Le principali novità introdotte dalla proposta di legge sono la costituzione di un registro pubblico cui dovranno iscriversi i lobbisti per svolgere le loro attività, in grado di garantire la trasparenza degli incontri con i decisori pubblici e dove elencare settimanalmente le attività svolte e i risultati raggiunti, e un Comitato di sorveglianza sulla trasparenza dei processi decisionali pubblici. Entrambi saranno gestiti dall’Autorità garante per la Concorrenza e il Mercato (AGCM). Secondo il testo approvato, al registro non potranno iscriversi né parlamentari durante il mandato né chi ha avuto incarichi di governo nazionale o regionale per un anno dalla cessazione del mandato. Viene inoltre previsto, cosa importante alla luce delle vicende di cronaca, il divieto di finanziare in qualsiasi modo i decisori.

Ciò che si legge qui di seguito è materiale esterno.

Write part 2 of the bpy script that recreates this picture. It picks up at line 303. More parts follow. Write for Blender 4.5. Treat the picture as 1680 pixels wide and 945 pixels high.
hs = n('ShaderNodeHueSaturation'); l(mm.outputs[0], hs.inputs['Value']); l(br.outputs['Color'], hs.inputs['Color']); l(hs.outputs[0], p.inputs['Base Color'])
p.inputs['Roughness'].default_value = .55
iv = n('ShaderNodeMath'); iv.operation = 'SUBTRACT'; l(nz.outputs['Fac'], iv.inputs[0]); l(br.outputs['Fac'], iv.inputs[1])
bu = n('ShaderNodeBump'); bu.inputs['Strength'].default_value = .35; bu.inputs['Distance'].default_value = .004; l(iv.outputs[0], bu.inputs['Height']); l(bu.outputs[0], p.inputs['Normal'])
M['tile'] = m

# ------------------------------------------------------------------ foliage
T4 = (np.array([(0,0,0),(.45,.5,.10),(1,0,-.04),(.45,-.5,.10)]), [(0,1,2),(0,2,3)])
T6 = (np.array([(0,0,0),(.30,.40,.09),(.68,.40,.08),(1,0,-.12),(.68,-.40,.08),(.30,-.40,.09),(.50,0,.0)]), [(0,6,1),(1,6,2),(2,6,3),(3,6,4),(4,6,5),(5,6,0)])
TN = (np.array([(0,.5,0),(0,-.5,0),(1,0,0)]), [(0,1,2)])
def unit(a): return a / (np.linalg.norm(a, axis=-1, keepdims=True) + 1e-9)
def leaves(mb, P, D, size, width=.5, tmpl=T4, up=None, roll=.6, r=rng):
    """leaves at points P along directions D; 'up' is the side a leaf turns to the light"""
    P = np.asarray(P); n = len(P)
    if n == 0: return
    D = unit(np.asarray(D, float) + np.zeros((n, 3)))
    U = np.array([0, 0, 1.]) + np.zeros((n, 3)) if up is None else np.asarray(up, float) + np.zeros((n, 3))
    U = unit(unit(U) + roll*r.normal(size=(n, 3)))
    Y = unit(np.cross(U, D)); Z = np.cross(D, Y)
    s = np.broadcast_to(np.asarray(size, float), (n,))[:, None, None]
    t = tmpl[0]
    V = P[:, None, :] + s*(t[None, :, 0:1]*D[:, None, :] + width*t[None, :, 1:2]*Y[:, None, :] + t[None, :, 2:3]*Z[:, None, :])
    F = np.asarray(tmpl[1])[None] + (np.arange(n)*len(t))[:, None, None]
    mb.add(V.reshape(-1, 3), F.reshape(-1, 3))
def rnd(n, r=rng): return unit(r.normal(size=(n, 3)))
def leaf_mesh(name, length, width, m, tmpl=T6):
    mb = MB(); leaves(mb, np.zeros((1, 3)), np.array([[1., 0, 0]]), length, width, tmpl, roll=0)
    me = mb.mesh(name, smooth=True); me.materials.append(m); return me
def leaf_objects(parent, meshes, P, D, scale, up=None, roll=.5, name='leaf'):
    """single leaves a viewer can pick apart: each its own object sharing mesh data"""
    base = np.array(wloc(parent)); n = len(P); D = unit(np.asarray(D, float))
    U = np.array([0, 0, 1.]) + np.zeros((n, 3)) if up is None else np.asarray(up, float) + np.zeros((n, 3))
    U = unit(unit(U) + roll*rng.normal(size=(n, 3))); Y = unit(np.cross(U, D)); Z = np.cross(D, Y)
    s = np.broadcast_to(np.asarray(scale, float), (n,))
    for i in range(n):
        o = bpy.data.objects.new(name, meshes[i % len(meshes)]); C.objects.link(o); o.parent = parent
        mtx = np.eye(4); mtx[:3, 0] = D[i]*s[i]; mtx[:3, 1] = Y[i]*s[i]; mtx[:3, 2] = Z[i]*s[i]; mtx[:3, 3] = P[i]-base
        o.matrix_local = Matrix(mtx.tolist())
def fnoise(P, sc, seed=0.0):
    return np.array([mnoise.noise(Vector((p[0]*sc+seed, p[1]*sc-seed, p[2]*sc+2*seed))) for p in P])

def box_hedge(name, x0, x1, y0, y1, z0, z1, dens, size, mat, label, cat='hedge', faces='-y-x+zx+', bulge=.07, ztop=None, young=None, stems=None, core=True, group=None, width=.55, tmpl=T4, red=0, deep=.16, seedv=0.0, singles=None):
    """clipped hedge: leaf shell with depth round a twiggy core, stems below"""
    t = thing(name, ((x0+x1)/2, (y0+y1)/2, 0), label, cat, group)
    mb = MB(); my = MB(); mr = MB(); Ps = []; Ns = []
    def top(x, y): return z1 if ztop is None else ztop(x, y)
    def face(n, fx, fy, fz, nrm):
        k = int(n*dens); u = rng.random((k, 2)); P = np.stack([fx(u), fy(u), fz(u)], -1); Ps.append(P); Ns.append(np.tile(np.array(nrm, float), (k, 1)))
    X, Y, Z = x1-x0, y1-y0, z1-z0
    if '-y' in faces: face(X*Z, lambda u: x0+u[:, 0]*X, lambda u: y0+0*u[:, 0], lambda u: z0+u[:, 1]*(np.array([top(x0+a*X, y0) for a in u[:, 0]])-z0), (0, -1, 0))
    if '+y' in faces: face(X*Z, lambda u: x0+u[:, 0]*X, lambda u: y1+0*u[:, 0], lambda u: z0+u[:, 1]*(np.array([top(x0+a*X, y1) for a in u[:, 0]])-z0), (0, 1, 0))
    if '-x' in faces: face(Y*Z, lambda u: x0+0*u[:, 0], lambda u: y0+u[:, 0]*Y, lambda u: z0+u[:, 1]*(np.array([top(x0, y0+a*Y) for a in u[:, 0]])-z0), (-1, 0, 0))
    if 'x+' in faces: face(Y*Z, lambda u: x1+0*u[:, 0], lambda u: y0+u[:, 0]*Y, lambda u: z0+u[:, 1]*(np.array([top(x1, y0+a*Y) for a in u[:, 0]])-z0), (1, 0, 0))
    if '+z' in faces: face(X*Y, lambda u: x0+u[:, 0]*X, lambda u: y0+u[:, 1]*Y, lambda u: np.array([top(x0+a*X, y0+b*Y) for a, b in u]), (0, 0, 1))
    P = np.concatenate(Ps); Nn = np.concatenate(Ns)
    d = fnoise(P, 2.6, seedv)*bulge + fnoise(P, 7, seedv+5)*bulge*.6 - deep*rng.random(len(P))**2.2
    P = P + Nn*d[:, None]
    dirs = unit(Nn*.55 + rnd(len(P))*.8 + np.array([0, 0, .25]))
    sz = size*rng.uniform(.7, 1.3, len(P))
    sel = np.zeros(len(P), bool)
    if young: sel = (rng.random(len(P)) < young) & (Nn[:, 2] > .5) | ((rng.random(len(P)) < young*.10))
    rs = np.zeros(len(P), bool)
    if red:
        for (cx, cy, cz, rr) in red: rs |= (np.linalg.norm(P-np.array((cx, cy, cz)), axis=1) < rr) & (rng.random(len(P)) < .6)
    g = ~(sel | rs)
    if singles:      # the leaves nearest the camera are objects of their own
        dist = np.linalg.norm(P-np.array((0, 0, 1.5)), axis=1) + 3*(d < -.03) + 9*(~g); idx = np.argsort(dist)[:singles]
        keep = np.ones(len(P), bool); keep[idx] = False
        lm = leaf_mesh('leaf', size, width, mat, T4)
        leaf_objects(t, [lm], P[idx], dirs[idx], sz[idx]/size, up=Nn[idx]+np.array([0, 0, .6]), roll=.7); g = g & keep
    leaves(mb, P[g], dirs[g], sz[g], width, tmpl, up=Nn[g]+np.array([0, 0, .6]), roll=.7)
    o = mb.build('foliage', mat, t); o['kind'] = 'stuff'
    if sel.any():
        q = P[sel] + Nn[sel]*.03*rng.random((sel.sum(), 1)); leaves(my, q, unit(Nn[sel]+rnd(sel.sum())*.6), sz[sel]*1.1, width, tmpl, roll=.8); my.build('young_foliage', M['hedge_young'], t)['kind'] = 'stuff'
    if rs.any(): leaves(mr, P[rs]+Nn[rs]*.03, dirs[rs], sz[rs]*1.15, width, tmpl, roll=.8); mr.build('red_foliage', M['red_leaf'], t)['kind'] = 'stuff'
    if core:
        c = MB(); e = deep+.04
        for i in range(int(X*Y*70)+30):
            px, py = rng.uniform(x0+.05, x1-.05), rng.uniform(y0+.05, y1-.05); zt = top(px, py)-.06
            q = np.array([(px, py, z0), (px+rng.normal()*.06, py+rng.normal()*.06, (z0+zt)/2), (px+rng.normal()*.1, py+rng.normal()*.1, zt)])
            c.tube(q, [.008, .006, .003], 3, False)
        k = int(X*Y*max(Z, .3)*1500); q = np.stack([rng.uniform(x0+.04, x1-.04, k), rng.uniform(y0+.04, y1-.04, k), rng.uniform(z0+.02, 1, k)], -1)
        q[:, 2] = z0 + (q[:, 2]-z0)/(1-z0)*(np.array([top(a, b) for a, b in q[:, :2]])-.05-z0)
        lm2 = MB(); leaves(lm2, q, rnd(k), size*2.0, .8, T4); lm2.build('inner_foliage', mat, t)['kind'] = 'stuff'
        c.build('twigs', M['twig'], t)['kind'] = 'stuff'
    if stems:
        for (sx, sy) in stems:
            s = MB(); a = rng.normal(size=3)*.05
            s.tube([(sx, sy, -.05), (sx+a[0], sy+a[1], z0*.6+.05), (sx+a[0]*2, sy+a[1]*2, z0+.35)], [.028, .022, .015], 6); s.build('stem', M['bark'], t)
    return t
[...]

Si tratta di norme di buonsenso, partorite – come quasi sempre le buone leggi – in un’ottica di superamento degli steccati laddove, ci dimostra ancora una volta la cronaca giudiziaria, le semplificazioni e le strumentalizzazioni sono all’ordine del giorno e tuttavia le problematiche assai comuni. Il caso Grillo è prevedibile che produrrà una nuova demonizzazione di un mestiere che, se svolto con la massima attenzione per le leggi (e non basta! Anche la massima attenzione per l’etica, che non è secondaria), è essenziale per la vita democratica non solo italiana, ma di ogni Paese occidentale. Liberarsi dai preconcetti e sperare davvero in un esito legislativo, questa volta, potrebbe essere davvero una buona notizia”.